孟氏の問題では、リヨンに残る孟氏の妻からの連絡を受け、仏当局が捜査に着手したほか、ICPOは中国政府に説明を求める声明を出した。妻は7日、リヨンで記者会見し、「国際社会の問題だ」と述べ、各国政府の介入を訴えた。

孟氏は2004年、公安省の次官に昇格。習近平指導部による反腐敗闘争で失脚した周永康・元党中央政法委書記(無期懲役判決)に引き上げられた。公安当局を牛耳った周元書記の腹心だった公安幹部は次々と拘束されている。8日の公安省の会議では、「周永康の害毒の影響を断固、徹底的に一掃する」ことで一致した。
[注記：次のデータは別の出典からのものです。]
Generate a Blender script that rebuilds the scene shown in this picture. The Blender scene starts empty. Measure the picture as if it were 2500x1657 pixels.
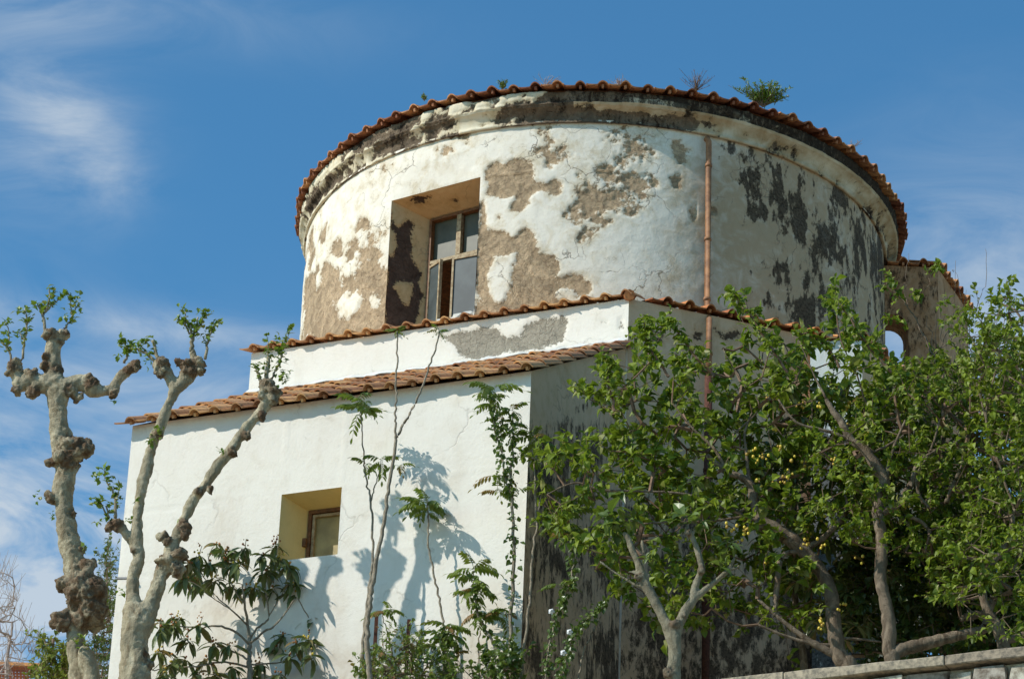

孟氏は16年11月に中国人として初めてICPO総裁に選出された。海外逃亡した元腐敗高官の摘発を強化する習指導部は、同総裁のポストを握り、元高官の引き渡しなど国際的捜査を有利に進める思惑も持っていたとみられる。しかし世界各国の警察を束ねる国際機関トップを、送り込んだ国の当局が摘発するのは極めて異例。習指導部は国内的に、反腐敗闘争に聖域がないことを強く印象づけたい狙いだが、国際的には中国の信用とイメージを損なった形だ。
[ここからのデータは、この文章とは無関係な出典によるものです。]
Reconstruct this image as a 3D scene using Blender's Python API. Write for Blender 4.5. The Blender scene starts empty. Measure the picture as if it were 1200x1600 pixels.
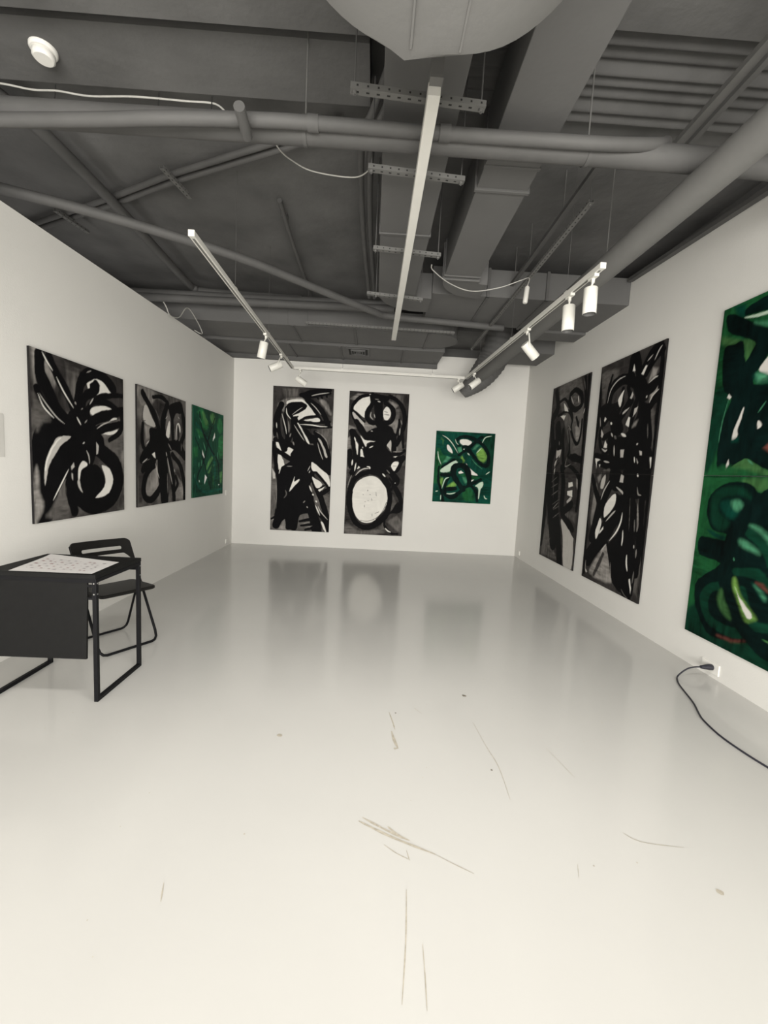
import bpy, bmesh, math, random, json
import numpy as np
from mathutils import Vector, Matrix, Quaternion, noise
random.seed(7)
sc = bpy.context.scene
COL = sc.collection
XL, XR, YB, YF, H = -2.378, 2.521, 7.175, -3.0, 1.375
ZC = 3.60

# ------------------------------------------------------------ materials
def mat(name, col, rough=.6, metal=0., nscale=0., namt=0., bump=0., bscale=40., spec=.5, coat=0.):
    m = bpy.data.materials.new(name); m.use_nodes = True
    nt = m.node_tree; b = nt.nodes['Principled BSDF']
    b.inputs['Base Color'].default_value = (*col, 1)
    b.inputs['Roughness'].default_value = rough
    b.inputs['Metallic'].default_value = metal
    b.inputs['Specular IOR Level'].default_value = spec
    if coat:
        b.inputs['Coat Weight'].default_value = coat
        b.inputs['Coat Roughness'].default_value = .12
    tc = nt.nodes.new('ShaderNodeTexCoord')
    if namt:
        n = nt.nodes.new('ShaderNodeTexNoise'); n.inputs['Scale'].default_value = nscale
        n.inputs['Detail'].default_value = 6
        nt.links.new(tc.outputs['Object'], n.inputs['Vector'])
        mp = nt.nodes.new('ShaderNodeMapRange')
        mp.inputs['From Min'].default_value = .3; mp.inputs['From Max'].default_value = .7
        mp.inputs['To Min'].default_value = 1 - namt; mp.inputs['To Max'].default_value = 1 + namt
        nt.links.new(n.outputs['Fac'], mp.inputs['Value'])
        mx = nt.nodes.new('ShaderNodeVectorMath'); mx.operation = 'SCALE'
        mx.inputs[0].default_value = col
        nt.links.new(mp.outputs['Result'], mx.inputs['Scale'])
        nt.links.new(mx.outputs['Vector'], b.inputs['Base Color'])
    if bump:
        n2 = nt.nodes.new('ShaderNodeTexNoise'); n2.inputs['Scale'].default_value = bscale
        n2.inputs['Detail'].default_value = 5
        nt.links.new(tc.outputs['Object'], n2.inputs['Vector'])
        bp = nt.nodes.new('ShaderNodeBump'); bp.inputs['Strength'].default_value = bump
        bp.inputs['Distance'].default_value = .01
        nt.links.new(n2.outputs['Fac'], bp.inputs['Height'])
        nt.links.new(bp.outputs['Normal'], b.inputs['Normal'])
    return m

M = dict(
    wall=mat('white wall paint', (.70, .69, .66), .85, nscale=1.2, namt=.02, bump=.08, bscale=90),
    floor=mat('grey floor paint', (.53, .523, .502), .15, nscale=.7, namt=.035, bump=.03, bscale=5, spec=.4),
    slab=mat('dark ceiling paint', (.092, .091, .090), .9, nscale=2.2, namt=.24, bump=.6, bscale=12),
    deck=mat('deck paint', (.078, .077, .076), .9, nscale=3, namt=.15, bump=.4, bscale=18),
    duct=mat('duct paint', (.098, .097, .096), .75, nscale=2.5, namt=.07, bump=.12, bscale=22),
    wrap=mat('wrapped duct paint', (.135, .134, .130), .8, nscale=3, namt=.05, bump=.2, bscale=12),
    pipe=mat('pipe paint', (.072, .071, .070), .7, nscale=5, namt=.1, bump=.1, bscale=30),
    steel=mat('painted channel', (.11, .109, .105), .6, nscale=8, namt=.1),
    hole=mat('slot shadow', (.01, .01, .01), .9),
    track=mat('white track', (.64, .63, .59), .4, nscale=10, namt=.03),
    groove=mat('track groove', (.12, .12, .11), .6),
    white=mat('white lamp paint', (.72, .71, .66), .35, nscale=12, namt=.02),
    lens=mat('lamp recess', (.10, .10, .10), .4),
    black=mat('black powder coat', (.004, .004, .005), .5, spec=.12, nscale=30, namt=.1),
    desk=mat('black desk board', (.008, .008, .008), .6, spec=.07, nscale=30, namt=.1),
    plas=mat('black chair plastic', (.007, .0065, .006), .42, spec=.2, nscale=20, namt=.1),
    chrome=mat('screw metal', (.5, .5, .5), .3, 1., nscale=20, namt=.05),
    paper=mat('white paper', (.74, .72, .71), .5, nscale=5, namt=.02),
    ink=mat('grey print', (.42, .38, .40), .6, nscale=30, namt=.1),
    inkr=mat('red print', (.35, .17, .19), .6, nscale=30, namt=.1),
    socket=mat('white socket plastic', (.78, .77, .73), .35, nscale=20, namt=.02),
    cord=mat('black cord rubber', (.012, .012, .02), .5, nscale=30, namt=.1),
    wire=mat('pale cable', (.40, .395, .37), .5, nscale=30, namt=.1),
    scuff=mat('floor scuff', (.40, .365, .30), .6, nscale=60, namt=.2),
    chip=mat('floor chip', (.16, .14, .11), .8, nscale=60, namt=.3),
    edge=mat('black canvas edge', (.012, .011, .011), .8, spec=.1, nscale=30, namt=.2),
    edgeg=mat('green canvas edge', (.012, .045, .022), .8, nscale=30, namt=.2),
    card=mat('pale label card', (.56, .55, .52), .6, nscale=10, namt=.02),
)
def canvas_mat():
    m = bpy.data.materials.new('painted canvas'); m.use_nodes = True
    nt = m.node_tree; b = nt.nodes['Principled BSDF']
    a = nt.nodes.new('ShaderNodeAttribute'); a.attribute_name = 'paint'
    nt.links.new(a.outputs['Color'], b.inputs['Base Color'])
    b.inputs['Roughness'].default_value = .62
    b.inputs['Specular IOR Level'].default_value = .05
    tc = nt.nodes.new('ShaderNodeTexCoord')
    n = nt.nodes.new('ShaderNodeTexNoise'); n.inputs['Scale'].default_value = 60
    nt.links.new(tc.outputs['Object'], n.inputs['Vector'])
    bp = nt.nodes.new('ShaderNodeBump'); bp.inputs['Strength'].default_value = .12
    bp.inputs['Distance'].default_value = .004
    nt.links.new(n.outputs['Fac'], bp.inputs['Height']); nt.links.new(bp.outputs['Normal'], b.inputs['Normal'])
    return m
M['canvas'] = canvas_mat()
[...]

孟氏の妻によると、孟氏がリヨンから中国へ向かった9月25日、孟氏からインターネット交流サイト(SNS)を通じ「私からの電話を待つように」と書かれたメッセージを受け取った。危険を表す絵文字も送られてきた。その後孟氏とは連絡が取れなくなった。妻は記者団に対し、「彼に何が起きたのか分からない」と震える声で語った。